A logical solution for rapid analysis

Amongst the paraphernalia scattered throughout a house used by an enemy insurgent group, a computer is captured containing thousands of files. Recent intelligence reports have suggested the insurgents may be planning a large operation and it is presumed key information is likely contained on that hard drive. Time is a factor and, at best, intelligence officers can only guess at how those files might be organized.

It’s a scenario all too common for police, military and intelligence agencies. The options for extracting that hard drive, however, are hardly attractive. Tasking analysts with opening and reading each file is time and labour intensive. Running a search for specific terms may reduce the reading, providing key terms are known and documents are not written using coded language.

Coredge Software, a small Ottawa company is offering an alternative that company president and CEO Gabriel Cassis equates to donning a pair of night vision goggles – what might have appeared as vague shapes and rough outlines become clear and precise.

Before a document is even opened, Logik, a software program that can be downloaded onto any computer and will operate seamlessly within a Windows environment, delivers in seconds a summary including general themes, repeated words or phrases. What sets it apart, though, is its ability to summarize hundreds of documents simultaneously, providing a summary in index form of common themes, names, times, locations, and even anomalies, with 93% accuracy – a rate its creators say would challenge many analysts.

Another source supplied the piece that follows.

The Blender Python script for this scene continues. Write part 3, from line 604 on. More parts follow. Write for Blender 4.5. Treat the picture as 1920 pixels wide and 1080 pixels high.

Coredge did not have the military in mind when it first created the software. But what began as a tool for the legal profession to quickly sift through vast quantities of paper soon caught the attention of military and intelligence agencies, also with large amounts of data and more importantly, as 9/11 made all too clear, a need to share that data with partners.

Logik, notes Mark Kershey, vice president of marketing and business development, “creates structure out of an unstructured textual environment.”

The program is able to analyze almost all types of electronic documents – as many as 136 in a single minute – sorted either using a range of 65 set parameters or by operator controlled filters to weed out what is already known. The program not only identifies themes, it can also provide a synopsis of what else is discussed whenever a theme appears in the document. And the indexes are displayed to permit quick movement between documents.

“Unlike analysts, Logik is unbiased,” Cassis said. “It not only provides an idea of what is in the documents, it also covers the intelligence gap – it shows the gaps.”

A search engine, for example, requires descriptors and can only find what an analyst knows. Without background knowledge of the content, Logik can help an analyst answer the question: What else is in the documents? What might be connected, and what might have been missed or unappreciated before?

By capturing file properties, the program can also show such information as email origin and recipients, and it allows analysts to view the originals of scanned documents to see what might be hand written in the margins.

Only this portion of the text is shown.